* **SHORT PROBLEM**
Write out all of the lines below, exactly and completely.

* **SOURCE MATERIAL**
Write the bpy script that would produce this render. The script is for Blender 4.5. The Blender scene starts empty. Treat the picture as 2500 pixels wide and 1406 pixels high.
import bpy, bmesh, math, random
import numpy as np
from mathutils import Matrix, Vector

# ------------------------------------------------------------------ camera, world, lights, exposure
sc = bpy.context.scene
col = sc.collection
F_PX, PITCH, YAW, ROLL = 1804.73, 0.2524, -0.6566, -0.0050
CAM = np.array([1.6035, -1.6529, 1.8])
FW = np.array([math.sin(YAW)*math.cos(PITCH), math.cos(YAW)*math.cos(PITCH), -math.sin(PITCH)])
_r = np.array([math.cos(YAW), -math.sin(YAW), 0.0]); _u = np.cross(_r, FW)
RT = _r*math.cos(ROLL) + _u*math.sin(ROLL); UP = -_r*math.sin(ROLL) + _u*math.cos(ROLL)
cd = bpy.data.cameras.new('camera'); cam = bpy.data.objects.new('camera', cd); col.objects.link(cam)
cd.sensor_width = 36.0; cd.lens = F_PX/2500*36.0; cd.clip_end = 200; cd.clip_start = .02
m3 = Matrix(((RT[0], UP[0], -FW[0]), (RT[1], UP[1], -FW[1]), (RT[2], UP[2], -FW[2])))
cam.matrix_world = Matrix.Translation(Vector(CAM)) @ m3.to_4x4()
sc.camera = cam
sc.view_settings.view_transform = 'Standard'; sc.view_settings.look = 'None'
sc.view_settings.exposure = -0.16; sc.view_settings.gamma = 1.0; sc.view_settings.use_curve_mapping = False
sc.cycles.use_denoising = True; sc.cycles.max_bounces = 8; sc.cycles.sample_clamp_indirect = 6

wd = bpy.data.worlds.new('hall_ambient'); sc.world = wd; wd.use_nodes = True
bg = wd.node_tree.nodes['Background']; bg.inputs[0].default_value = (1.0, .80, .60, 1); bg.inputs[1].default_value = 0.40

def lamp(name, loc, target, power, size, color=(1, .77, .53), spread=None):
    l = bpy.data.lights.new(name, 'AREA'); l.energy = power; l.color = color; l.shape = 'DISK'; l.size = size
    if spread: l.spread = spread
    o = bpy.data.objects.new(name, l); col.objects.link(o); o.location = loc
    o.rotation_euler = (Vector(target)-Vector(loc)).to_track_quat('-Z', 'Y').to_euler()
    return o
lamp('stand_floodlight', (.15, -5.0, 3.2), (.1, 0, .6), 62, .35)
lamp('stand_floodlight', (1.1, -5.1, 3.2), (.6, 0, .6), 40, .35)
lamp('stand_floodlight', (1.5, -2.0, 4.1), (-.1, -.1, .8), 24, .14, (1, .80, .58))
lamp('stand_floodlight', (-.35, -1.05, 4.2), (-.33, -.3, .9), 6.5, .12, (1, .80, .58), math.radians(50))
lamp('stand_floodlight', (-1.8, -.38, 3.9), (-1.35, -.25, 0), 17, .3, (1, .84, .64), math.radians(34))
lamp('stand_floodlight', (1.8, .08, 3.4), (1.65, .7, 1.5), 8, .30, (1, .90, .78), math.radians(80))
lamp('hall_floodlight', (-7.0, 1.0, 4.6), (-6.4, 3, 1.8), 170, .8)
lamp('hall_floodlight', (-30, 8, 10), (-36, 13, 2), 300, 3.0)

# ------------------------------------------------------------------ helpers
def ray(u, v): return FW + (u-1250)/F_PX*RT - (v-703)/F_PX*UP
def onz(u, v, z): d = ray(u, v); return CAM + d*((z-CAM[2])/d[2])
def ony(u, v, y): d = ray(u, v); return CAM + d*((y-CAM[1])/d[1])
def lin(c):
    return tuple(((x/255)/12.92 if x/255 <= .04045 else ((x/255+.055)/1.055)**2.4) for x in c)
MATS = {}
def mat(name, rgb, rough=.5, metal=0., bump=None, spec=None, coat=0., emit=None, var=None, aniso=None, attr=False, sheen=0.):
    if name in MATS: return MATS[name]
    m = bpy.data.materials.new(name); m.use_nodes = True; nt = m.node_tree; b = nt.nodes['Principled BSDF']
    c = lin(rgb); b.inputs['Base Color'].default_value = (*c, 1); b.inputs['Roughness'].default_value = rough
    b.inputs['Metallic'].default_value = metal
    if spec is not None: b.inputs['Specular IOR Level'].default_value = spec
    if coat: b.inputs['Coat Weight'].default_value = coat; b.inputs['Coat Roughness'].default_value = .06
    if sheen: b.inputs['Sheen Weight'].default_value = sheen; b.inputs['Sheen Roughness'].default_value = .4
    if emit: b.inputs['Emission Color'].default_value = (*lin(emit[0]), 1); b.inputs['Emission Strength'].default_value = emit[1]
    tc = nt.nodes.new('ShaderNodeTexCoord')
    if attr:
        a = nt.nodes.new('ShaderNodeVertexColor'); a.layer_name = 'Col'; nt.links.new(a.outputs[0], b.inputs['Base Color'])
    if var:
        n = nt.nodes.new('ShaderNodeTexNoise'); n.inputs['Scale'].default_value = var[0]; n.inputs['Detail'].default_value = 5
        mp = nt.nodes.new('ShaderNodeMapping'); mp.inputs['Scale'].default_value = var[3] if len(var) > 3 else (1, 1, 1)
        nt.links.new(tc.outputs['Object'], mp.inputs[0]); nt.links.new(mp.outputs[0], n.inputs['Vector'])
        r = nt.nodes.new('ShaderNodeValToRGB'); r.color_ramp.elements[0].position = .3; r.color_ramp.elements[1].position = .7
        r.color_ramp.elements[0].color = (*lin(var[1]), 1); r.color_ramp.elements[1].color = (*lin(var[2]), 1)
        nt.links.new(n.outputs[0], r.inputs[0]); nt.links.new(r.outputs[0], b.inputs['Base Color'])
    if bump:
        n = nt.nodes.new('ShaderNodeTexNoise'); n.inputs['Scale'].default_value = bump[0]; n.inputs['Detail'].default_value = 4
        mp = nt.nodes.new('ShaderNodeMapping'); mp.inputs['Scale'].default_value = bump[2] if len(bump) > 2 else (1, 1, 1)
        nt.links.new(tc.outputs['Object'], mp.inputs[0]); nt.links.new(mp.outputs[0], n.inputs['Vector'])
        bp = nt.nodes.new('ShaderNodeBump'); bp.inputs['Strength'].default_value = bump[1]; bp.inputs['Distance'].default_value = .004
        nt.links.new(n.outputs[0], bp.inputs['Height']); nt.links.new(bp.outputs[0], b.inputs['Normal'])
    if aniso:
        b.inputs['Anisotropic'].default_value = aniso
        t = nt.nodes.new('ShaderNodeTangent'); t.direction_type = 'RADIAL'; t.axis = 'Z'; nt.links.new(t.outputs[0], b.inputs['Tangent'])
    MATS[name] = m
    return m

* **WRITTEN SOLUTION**
Write the bpy script that would produce this render. The script is for Blender 4.5. The Blender scene starts empty. Treat the picture as 2500 pixels wide and 1406 pixels high.
import bpy, bmesh, math, random
import numpy as np
from mathutils import Matrix, Vector

# ------------------------------------------------------------------ camera, world, lights, exposure
sc = bpy.context.scene
col = sc.collection
F_PX, PITCH, YAW, ROLL = 1804.73, 0.2524, -0.6566, -0.0050
CAM = np.array([1.6035, -1.6529, 1.8])
FW = np.array([math.sin(YAW)*math.cos(PITCH), math.cos(YAW)*math.cos(PITCH), -math.sin(PITCH)])
_r = np.array([math.cos(YAW), -math.sin(YAW), 0.0]); _u = np.cross(_r, FW)
RT = _r*math.cos(ROLL) + _u*math.sin(ROLL); UP = -_r*math.sin(ROLL) + _u*math.cos(ROLL)
cd = bpy.data.cameras.new('camera'); cam = bpy.data.objects.new('camera', cd); col.objects.link(cam)
cd.sensor_width = 36.0; cd.lens = F_PX/2500*36.0; cd.clip_end = 200; cd.clip_start = .02
m3 = Matrix(((RT[0], UP[0], -FW[0]), (RT[1], UP[1], -FW[1]), (RT[2], UP[2], -FW[2])))
cam.matrix_world = Matrix.Translation(Vector(CAM)) @ m3.to_4x4()
sc.camera = cam
sc.view_settings.view_transform = 'Standard'; sc.view_settings.look = 'None'
sc.view_settings.exposure = -0.16; sc.view_settings.gamma = 1.0; sc.view_settings.use_curve_mapping = False
sc.cycles.use_denoising = True; sc.cycles.max_bounces = 8; sc.cycles.sample_clamp_indirect = 6

wd = bpy.data.worlds.new('hall_ambient'); sc.world = wd; wd.use_nodes = True
bg = wd.node_tree.nodes['Background']; bg.inputs[0].default_value = (1.0, .80, .60, 1); bg.inputs[1].default_value = 0.40

def lamp(name, loc, target, power, size, color=(1, .77, .53), spread=None):
    l = bpy.data.lights.new(name, 'AREA'); l.energy = power; l.color = color; l.shape = 'DISK'; l.size = size
    if spread: l.spread = spread
    o = bpy.data.objects.new(name, l); col.objects.link(o); o.location = loc
    o.rotation_euler = (Vector(target)-Vector(loc)).to_track_quat('-Z', 'Y').to_euler()
    return o
lamp('stand_floodlight', (.15, -5.0, 3.2), (.1, 0, .6), 62, .35)
lamp('stand_floodlight', (1.1, -5.1, 3.2), (.6, 0, .6), 40, .35)
lamp('stand_floodlight', (1.5, -2.0, 4.1), (-.1, -.1, .8), 24, .14, (1, .80, .58))
lamp('stand_floodlight', (-.35, -1.05, 4.2), (-.33, -.3, .9), 6.5, .12, (1, .80, .58), math.radians(50))
lamp('stand_floodlight', (-1.8, -.38, 3.9), (-1.35, -.25, 0), 17, .3, (1, .84, .64), math.radians(34))
lamp('stand_floodlight', (1.8, .08, 3.4), (1.65, .7, 1.5), 8, .30, (1, .90, .78), math.radians(80))
lamp('hall_floodlight', (-7.0, 1.0, 4.6), (-6.4, 3, 1.8), 170, .8)
lamp('hall_floodlight', (-30, 8, 10), (-36, 13, 2), 300, 3.0)

# ------------------------------------------------------------------ helpers
def ray(u, v): return FW + (u-1250)/F_PX*RT - (v-703)/F_PX*UP
def onz(u, v, z): d = ray(u, v); return CAM + d*((z-CAM[2])/d[2])
def ony(u, v, y): d = ray(u, v); return CAM + d*((y-CAM[1])/d[1])
def lin(c):
    return tuple(((x/255)/12.92 if x/255 <= .04045 else ((x/255+.055)/1.055)**2.4) for x in c)
MATS = {}
def mat(name, rgb, rough=.5, metal=0., bump=None, spec=None, coat=0., emit=None, var=None, aniso=None, attr=False, sheen=0.):
    if name in MATS: return MATS[name]
    m = bpy.data.materials.new(name); m.use_nodes = True; nt = m.node_tree; b = nt.nodes['Principled BSDF']
    c = lin(rgb); b.inputs['Base Color'].default_value = (*c, 1); b.inputs['Roughness'].default_value = rough
    b.inputs['Metallic'].default_value = metal
    if spec is not None: b.inputs['Specular IOR Level'].default_value = spec
    if coat: b.inputs['Coat Weight'].default_value = coat; b.inputs['Coat Roughness'].default_value = .06
    if sheen: b.inputs['Sheen Weight'].default_value = sheen; b.inputs['Sheen Roughness'].default_value = .4
    if emit: b.inputs['Emission Color'].default_value = (*lin(emit[0]), 1); b.inputs['Emission Strength'].default_value = emit[1]
    tc = nt.nodes.new('ShaderNodeTexCoord')
    if attr:
        a = nt.nodes.new('ShaderNodeVertexColor'); a.layer_name = 'Col'; nt.links.new(a.outputs[0], b.inputs['Base Color'])
    if var:
        n = nt.nodes.new('ShaderNodeTexNoise'); n.inputs['Scale'].default_value = var[0]; n.inputs['Detail'].default_value = 5
        mp = nt.nodes.new('ShaderNodeMapping'); mp.inputs['Scale'].default_value = var[3] if len(var) > 3 else (1, 1, 1)
        nt.links.new(tc.outputs['Object'], mp.inputs[0]); nt.links.new(mp.outputs[0], n.inputs['Vector'])
        r = nt.nodes.new('ShaderNodeValToRGB'); r.color_ramp.elements[0].position = .3; r.color_ramp.elements[1].position = .7
        r.color_ramp.elements[0].color = (*lin(var[1]), 1); r.color_ramp.elements[1].color = (*lin(var[2]), 1)
        nt.links.new(n.outputs[0], r.inputs[0]); nt.links.new(r.outputs[0], b.inputs['Base Color'])
    if bump:
        n = nt.nodes.new('ShaderNodeTexNoise'); n.inputs['Scale'].default_value = bump[0]; n.inputs['Detail'].default_value = 4
        mp = nt.nodes.new('ShaderNodeMapping'); mp.inputs['Scale'].default_value = bump[2] if len(bump) > 2 else (1, 1, 1)
        nt.links.new(tc.outputs['Object'], mp.inputs[0]); nt.links.new(mp.outputs[0], n.inputs['Vector'])
        bp = nt.nodes.new('ShaderNodeBump'); bp.inputs['Strength'].default_value = bump[1]; bp.inputs['Distance'].default_value = .004
        nt.links.new(n.outputs[0], bp.inputs['Height']); nt.links.new(bp.outputs[0], b.inputs['Normal'])
    if aniso:
        b.inputs['Anisotropic'].default_value = aniso
        t = nt.nodes.new('ShaderNodeTangent'); t.direction_type = 'RADIAL'; t.axis = 'Z'; nt.links.new(t.outputs[0], b.inputs['Tangent'])
    MATS[name] = m
    return m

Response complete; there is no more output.